Norte é um filme de ações duras. A sua Filipinas chegam até nós depois de um desastre, sua história a muito encerrada. É, porém, um filme que ilustra precisamente a diferença que um olhar pode ter sobre essas mesmas ações, pois se Norte coleciona desgraças, o filme existe num espaço bem distinto do pretenso realismo sufocante de certo cinema metido a malvado que faz sucesso no circuito de festivais. Em parte, trata-se de uma questão de ênfase: o objetivo do filme jamais é nos chocar, tanto é que os piores crimes de Fabian são mais sugeridos do que explícitos – Norte sabe que eles carregam peso o suficiente por si só, mesmo que não sejam mostrados com o sensacionalismo que o cinema de festivais a cada dia parece mais habituado. Mais importante, a mise en scène de Diaz sempre se esforça para garantir que o filme respire. Se busca filmar o que acontece após o desastre, a palavra chave será sempre “após”. É algo que boa parte deste cinema não consegue compreender, Lav Diaz sabe que qualquer outra atitude é capitular diante do discurso de Fabian.  Norte é um filme raivoso que por vezes parece existir sobre um espaço amaldiçoado, com a presença de Fabian sugerindo um eco de Marcos que sugere uma história fadada a se repetir; mas Norte não é, jamais, um filme cego.
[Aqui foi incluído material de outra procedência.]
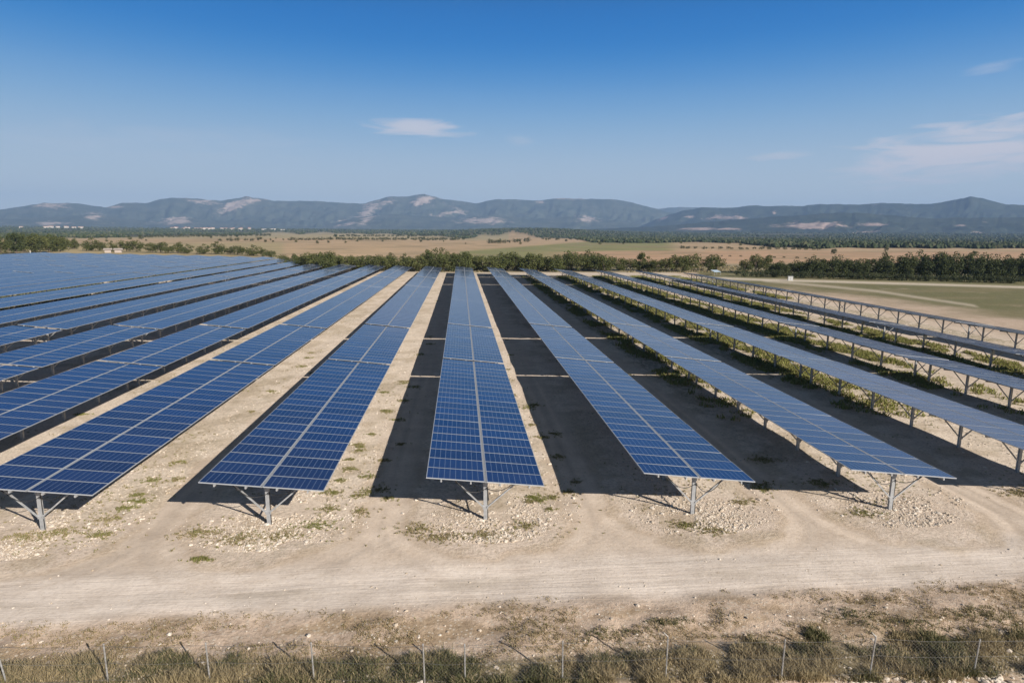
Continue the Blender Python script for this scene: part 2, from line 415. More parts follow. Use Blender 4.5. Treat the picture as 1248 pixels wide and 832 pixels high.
# far land: bands as they lie between the plant and the hills
am = 1-inarr.astype(float)
beyond = ss(0, 6, Y-(152+.0*X)-np.interp(X, [-130, -60, -25, 0], [60, 45, 14, 8]))
side = ss(56, 60, X + (nB-.5)*3)*ss(20, 24, Y)
lside = ss(0, 3, -135-X+ (nB-.5)*2)
verge = C(.30, .255, .165)
colr = lay(colr, np.clip(beyond+lside, 0, 1), verge*(.8+.4*nA)[..., None]) if False else lay(colr, np.clip(beyond+lside, 0, 1), verge)
grass += np.clip(beyond, 0, 1)*.3
pale_track = np.exp(-((PY-(334.5+(PX-620)*.004 + 1.2*np.sin(PX*.02)))/1.6)**2)*((PX > 430) & (PX < 830))
colr = lay(colr, pale_track*.9, C(.58, .50, .40))
# meadow on the far side of the last row
meadow = C(.145, .143, .062)
my = np.interp(PX, [850, 980, 1070, 1160, 1260, 1500], [345, 353, 363, 376, 388, 404]) + (fbm(X*.12, Y*.12, 120, 4)-.5)*9 + (nB-.5)*3
mside = (PX > 850)*ss(-5, 5, my-PY)*(Y > 60)*(PY > 330)*(X > 54)
colr = lay(colr, side*(1-beyond)*.9, C(.50, .385, .29)*1.0); colr = lay(colr, side*(1-beyond)*ss(.45, .65, fbm(X*.15, Y*.3, 130, 4))*.5, C(.34, .27, .18))
colr = lay(colr, mside*.95*ss(.1, .5, nB*.5+nA*.5+.12), meadow)
lng = fbm(PX*.012, PY*.35, 70, 3)
colr = lay(colr, mside*ss(.45, .7, lng)*.45, C(.25, .205, .115))
tr2 = np.exp(-((PY-np.interp(PX, [930, 1000, 1070, 1130, 1190], [342, 348, 355, 364, 373]))/1.5)**2)*((PX > 930) & (PX < 1190))*(Y > 60)
colr = lay(colr, tr2*.8, C(.50, .43, .33))
tr1 = np.exp(-((PY-np.interp(PX, [850, 930, 1030, 1248, 1500], [338, 341, 343.5, 350, 358]))/1.4)**2)*(PX > 850)*(Y > 60)
colr = lay(colr, tr1*.95, C(.62, .54, .43))
farm = ((Y > 195) & (PY < 331)).astype(float)*ss(200, 225, Y)
tan = C(.47, .34, .215); straw = C(.43, .345, .20); green = C(.26, .25, .115); brown = C(.42, .275, .175)
fcol = np.ones(X.shape + (3,))*tan
wv = 2.0*np.sin(PX*.011+1) + 1.2*np.sin(PX*.031)
fcol = lay(fcol, ss(296, 301, PY - wv*.4)*(PX < 345)*1.0, straw*.95)
fcol = lay(fcol, ss(-1, 1, (292.5+wv*.2)-PY)*(PX < 620), C(.40, .33, .2))
fcol = lay(fcol, ss(-1.2, 1.2, PY-(304-(PX-590)*.075))*ss(-14, 14, (820-PX))*(PX > 560)*ss(-1, 1, PY-293.5), green)
fcol = lay(fcol, ss(-1, 1, PY-(306+wv*.3))*(PX > 640)*ss(640, 720, PX), brown*1.15)
fcol = lay(fcol, ss(-1, 1, 294.5-PY)*ss(900, 940, PX), C(.33, .235, .16))
fcol = lay(fcol, .5*ss(.5, .66, fbm(PX*.02, PY*.6, 80, 3)), C(.30, .235, .14))
wood_y = np.interp(PX, [-200, 0, 130, 215, 330, 450, 570, 585, 700, 725, 900, 945, 1248, 1500], [292, 292, 291, 288.5, 286.3, 287, 289.5, 288.5, 290, 295.5, 296, 302, 303, 303]) + (fbm(PX*.03, PY*0, 90)-.5)*3
wfl = ss(-.7, .7, wood_y-PY)
fcol = lay(fcol, wfl*.93, C(.075, .08, .045))
colr = lay(colr, farm, fcol)
farmask = np.clip(farm + ss(150, 200, Y), 0, 1)
grass = np.clip(grass*(1-farmask), 0, 1); stony = np.clip(stony, 0, 1)
stony = stony*(1-.55*np.clip(mside+beyond, 0, 1))
ny, nx = X.shape
V = np.stack([X, Y, Z], -1).reshape(-1, 3)
ii = (np.arange(ny-1)[:, None]*nx + np.arange(nx-1)[None]).ravel()
F = np.stack([ii, ii+1, ii+nx+1, ii+nx], -1)
gm = arrmesh('ground', V, F, [M_ground], smooth=True)
def vcol(me, name, a):
    l = me.color_attributes.new(name, 'FLOAT_COLOR', 'POINT'); q = np.ones((len(a), 4), np.float32); q[:, :a.shape[1]] = a
    l.data.foreach_set('color', q.ravel())
vcol(gm, 'land', np.clip(colr, 0, 1).reshape(-1, 3))
vcol(gm, 'rough', np.stack([stony, grass, farmask, np.clip(road, 0, 1)], -1).reshape(-1, 4))
tag(link(bpy.data.objects.new('ground', gm)), 'pale sandy ground, dirt road and dry fields of the plain', kind='structure')

# ------------------------------------------------------------------ mountains and hills
def hillmat(name, veg1, veg2, rock):
    m = mat(name, veg1, .95, 0, .05); t = NT(m); co = t.n('ShaderNodeTexCoord').outputs['Object']
    a = t.noise(co, .006, 8, .62); b = t.noise(co, .0016, 6, .6)
    rk = t.n('ShaderNodeVertexColor', layer_name='rock').outputs['Color']
    s = t.n('ShaderNodeSeparateColor'); t.l(rk, s.inputs[0])
    base = t.mix(t.ramp(a, (.4, (0, 0, 0)), (.62, (1, 1, 1))), veg1, veg2)
    f = t.math('MULTIPLY', t.math('SUBTRACT', t.math('ADD', s.outputs[0], t.math('MULTIPLY', t.math('SUBTRACT', t.noise(co, .011, 9, .75), .5), 2.8)), .44), 2.6, clamp=True)
    base = t.mix(t.math('MULTIPLY', f, .8), base, t.mix(b, rock, tuple(q*.8 for q in rock)))
    t.l(base, t.b.inputs['Base Color']); return m
def range_mesh(name, crest, D, depth, base_px, patches, m, label, seed, rid=1.0):
    cx = np.array([c[0] for c in crest], float); cy = np.array([c[1] for c in crest], float)
    px = np.arange(cx[0], cx[-1]+.1, 1.6)
    # smooth crest
    ex = np.interp(px, cx, cy); k = np.array([1, 3, 5, 3, 1.]); k /= k.sum()
    for _ in range(2): ex = np.convolve(np.pad(ex, 2, 'edge'), k, 'valid')
    ex = ex + (fbm(px*.13, px*0, seed, 4)-.5)*1.6
    dirs = np.array([pixdir(a, b) for a, b in zip(px, ex)])
    hor = np.hypot(dirs[:, 0], dirs[:, 1]); hd = dirs[:, :2]/hor[:, None]
    crz = CAM_H + D*dirs[:, 2]/hor
    tt = np.linspace(0, 1, 46)
    VV = []; RK = []
    az = px*.02
    for t_ in tt:
        r = D - depth*(1-t_)
        sp = fbm(px*.03 + 1.5*t_, np.full_like(px, t_*4.3), seed+3, 4)
        rg_ = 1-np.abs(2*fbm(px*.05 - 2*t_, np.full_like(px, t_*4.1), seed+9, 4)-1)
        p = .85 + .8*sp
        z = crz*(t_**p) if t_ > 0 else crz*0
        z = z - rid*crz*.26*rg_*np.sin(math.pi*t_)
        z = z*1.0 + 8*(t_ > 0) - 12*(t_ == 0)
        if t_ == 1: z = crz
        VV.append(np.stack([hd[:, 0]*r, hd[:, 1]*r, z], -1))
    for q, f in ((1.06, .75), (1.2, -.02)):
        VV.append(np.stack([hd[:, 0]*D*q, hd[:, 1]*D*q, crz*f], -1))
    VV = np.array(VV); R_, Cn = VV.shape[:2]
    ppx, ppy, _ = PROJ(VV[..., 0], VV[..., 1], VV[..., 2])
    rk = np.zeros((R_, Cn))
    for (x, y, hw, hh, sl, a) in patches:
        dx = (ppx-x); dy = (ppy-y) + sl*dx
        rk = np.maximum(rk, a*np.exp(-(dx/hw)**2 - (dy/hh)**2))
    rk += .22*fbm(ppx*.05, ppy*.12, seed+20)
    ii = (np.arange(R_-1)[:, None]*Cn + np.arange(Cn-1)[None]).ravel()
    F = np.stack([ii, ii+1, ii+Cn+1, ii+Cn], -1)
    me = arrmesh(name, VV.reshape(-1, 3), F, [m], smooth=True)
    vcol(me, 'rock', rk.reshape(-1, 1).repeat(3, 1))
    tag(link(bpy.data.objects.new(name, me)), label, kind='structure')
M_mtn = hillmat('mountain scrub', (.060, .075, .055), (.10, .11, .08), (.58, .47, .40))
M_mtn2 = hillmat('mountain forest', (.035, .048, .036), (.06, .072, .05), (.56, .42, .36))
crestA = [(-260, 262), (-120, 258), (0, 256), (18, 253), (49, 247.7), (79, 247.7), (102, 249), (128, 253), (151, 247), (177, 247.7), (195, 242.6), (213, 241), (231, 242), (272, 244.6), (300, 239.5), (320, 242), (333, 245), (371, 244.6), (412, 247), (443, 248), (474, 239.5), (495, 239.5), (518, 236.4), (538, 242.6), (582, 247.7), (602, 243), (630, 243), (653, 244.4), (676, 241.8), (748, 243), (775, 248), (800, 254.6), (830, 263), (870, 273), (960, 280)]
range_mesh('mountains', crestA, 7400, 2300, 281, [
    (62, 251, 26, 4, 0, .75), (110, 262, 16, 5, .1, .5), (60, 272, 30, 2.5, 0, .55), (215, 268, 22, 4, .0, .75), (140, 252, 14, 2, 0, .5), (250, 246, 26, 5, -.1, .6), (285, 251, 22, 6, .35, 1.0), (305, 245, 16, 5, 0, .8),
    (450, 256, 16, 8, .6, .75), (425, 270, 18, 3.5, .2, .7), (470, 246, 16, 4, .25, .6), (515, 245, 15, 6, .3, .85), (545, 260, 22, 3, .15, .6), (590, 268, 26, 4.5, 0, .85), (560, 256, 14, 3, -.4, .5),
    (715, 267, 14, 4, -.05, .95), (660, 246, 8, 2, 0, .6), (690, 242, 40, 1.5, 0, .4)], M_mtn, 'hazy blue mountain range with pale bare rock patches on the skyline', 100)
crestM = [(-260, 270), (-100, 268), (0, 268), (60, 266), (110, 261.5), (150, 267), (190, 271), (225, 266), (262, 270), (300, 268), (345, 272), (395, 275), (430, 267), (480, 261), (520, 264), (560, 266), (600, 262), (650, 267), (700, 264), (745, 269), (790, 275), (840, 281)]
range_mesh('mountain_spurs', crestM, 6300, 1400, 281.5, [(60, 272, 30, 2.5, 0, .6), (115, 264, 16, 4, .1, .6), (215, 270, 24, 4, .0, .75), (450, 266, 16, 5, .5, .7), (590, 269, 30, 4.5, 0, .85), (715, 268, 14, 3.5, -.05, .9), (425, 273, 18, 2.5, .2, .7)], M_mtn, 'lower hazy spurs in front of the main mountain range', 150, .6)
range_mesh('distant_hill', [(790, 257), (804, 254.6), (818, 252.6), (832, 252.2), (850, 253), (880, 254), (920, 258)], 9000, 800, 281, [], M_mtn, 'palest distant hill in the dip between two ranges', 200, .4)
crestB = [(770, 281), (797, 268.7), (815, 262), (833, 257), (856, 252.8), (892, 253.3), (915, 250), (940, 251.3), (979, 251), (997, 248.7), (1051, 249.5), (1071, 247.4), (1133, 248.7), (1159, 244.4), (1182, 239.5), (1195, 241), (1225, 249.5), (1248, 250), (1330, 252), (1500, 256)]
range_mesh('wooded_mountains', crestB, 6000, 1500, 281, [(808, 266, 8, 2, .3, .8), (838, 264, 10, 2.5, 0, .5), (885, 265, 26, 3, 0, .85), (944, 260, 2.5, 2.5, 0, .9), (905, 266, 14, 2, 0, .6)], M_mtn2, 'dark wooded mountains with a cone shaped summit', 300, .7)
crestD = [(700, 281.5), (800, 277), (860, 272), (905, 268), (960, 264), (1010, 260.5), (1040, 260), (1080, 263), (1130, 267), (1190, 266.5), (1248, 266), (1340, 265), (1500, 267)]
range_mesh('foothills', crestD, 4300, 900, 281, [(992, 275, 34, 4.5, 0, 1.1), (1050, 284, 20, 3, .1, .8), (1070, 273, 16, 2, 0, .9), (850, 279, 26, 2, 0, .8), (885, 279, 20, 1.6, 0, .8), (1120, 290, 22, 1.2, .05, .8), (1170, 274, 10, 1.5, 0, .7), (1195, 284, 10, 2, 0, .7), (1230, 288, 14, 1.5, 0, .6)], M_mtn2, 'dark wooded foothills with pinkish bare clearings', 400, .5)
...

Pois trata-se do primeiro filme de Diaz em cores desde Batang West Side (2002) e há uma riqueza de cores e uma variedade de tons de luz que por si só quebram qualquer miserabilismo de ação. Mesmo quando filma o luto, há algo de vibrante na encenação de que garante que o filme jamais se resigne. Da mesma forma, de tempo em tempo, a representação realista é interrompida por uma série de planos aéreos que transformam o espaço num plano quase abstrato e se desdobram como grandes erupções de violência estética e uma representação de um desejo genuíno de liberdade em meio a uma narrativa de sobrevivência. É uma transição do objetivo para o subjetivo que também diz muito sobre o desejo de transcendência dos personagens diante do olhar mais terreno do cineasta. Se Norte é um filme sobre as desgraças promovidas por um discurso erguido sobre uma retórica que deseja só justificar a própria violência, ele sabe bem que, para combatê-la, é necessário um outro discurso, que sua crença na força do cinema mais que nos proporciona. Também por isso, trata-se de um dos filmes mais políticos a chegar aos cinemas em 2013.